Building on these notions, a nascent industry conversation is working to establish the concept of Business Capability Architecture. This is good — we need this type of business foundation. But there’s a problem. The initial ideas don’t go nearly far enough. They are little more than fancier names for a business capability map. The industry needs a bigger vision that can carry the architecture all the way through to business implementation. This past Friday, in my keynote session at Forrester’s Enterprise Architecture Forum, I presented our vision for Business Capability Architecture, which goes significantly beyond current industry thought. In Forrester’s view, for Business Capability Architecture to provide a new foundation for technology strategy, it must:

  1. Start with business outcomes. To a CEO, the metrics — the business outcomes — that most determine the organization’s success boil down to the balance sheet, statement of operations, and statement of cash flow, combined with soft metrics that indicate the organization’s power, stature, and influence in the marketplace.
  2. Direct the evolution of business capabilities. Business plans make a poor foundation for tech strategy. They will — and should — constantly change in response to competitive and political dynamics. A better foundation is an organization’s core capabilities — product design, customer service, etc. — which we build on and evolve to achieve better outcomes. But we need to do more than model and plan business capabilities, we need to implement them using an integrated, operational, measurable combination of people, processes, technology, and physical resources. Thus, Forrester places the notion of an evolving business capability implementation — a complete running part of a business — as the target for Business Capability Architecture.
  3. Provide design implementation models oriented around business change. A business capability map is good, but if you can’t carry it through to implementation, it’s just a pretty picture. So Forrester’s Business Capability Architecture — by analyzing the ways that businesses change and evolve — provides design principles and implementation models for integrated, coherent, holistic implementation of business capabilities. This includes the notion of a business capability platform — a cohesive, integrated, multitechnology, business-focused platform — that gets past the single technology focus of our current day BPM apps, event-driven apps, and the like.

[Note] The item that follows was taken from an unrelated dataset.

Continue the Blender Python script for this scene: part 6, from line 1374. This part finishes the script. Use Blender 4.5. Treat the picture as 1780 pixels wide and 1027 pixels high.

My keynote went farther to elaborate on Business Capability Architecture, but these three points provide the gist for how it can connect your technology strategy directly to business improvements that are meaningful to your top executives. That’s how you’ll get sustained business impact from your tech strategy.

Forrester’s vision for Business Capability Architecture builds on the foundation of Digital Business Architecture, Dynamic Business Applications, and numerous other design paradigms that we have been building over the past several years. It’s all part of helping Forrester clients develop a strategic view of business technology and architecture that can handle and drive the speed of change, business innovation, and technology complexity of our increasingly digital world.

This is where my research will be focusing in 2010. I’ll continue to talk about service-oriented architecture (SOA), which (done right) is a critical business foundation, for the new vision, but by moving to the bigger picture around SOA, I’ll be able to build a stronger and broader foundation for the future. BTW, I’ll do the keynote again at our EA Forum in London on 2-3 March .

I’d be curious to hear your reactions. What do you think is the best foundation for technology strategy? How do you ensure that your tech strategy delivers business impact that your CEO cares about?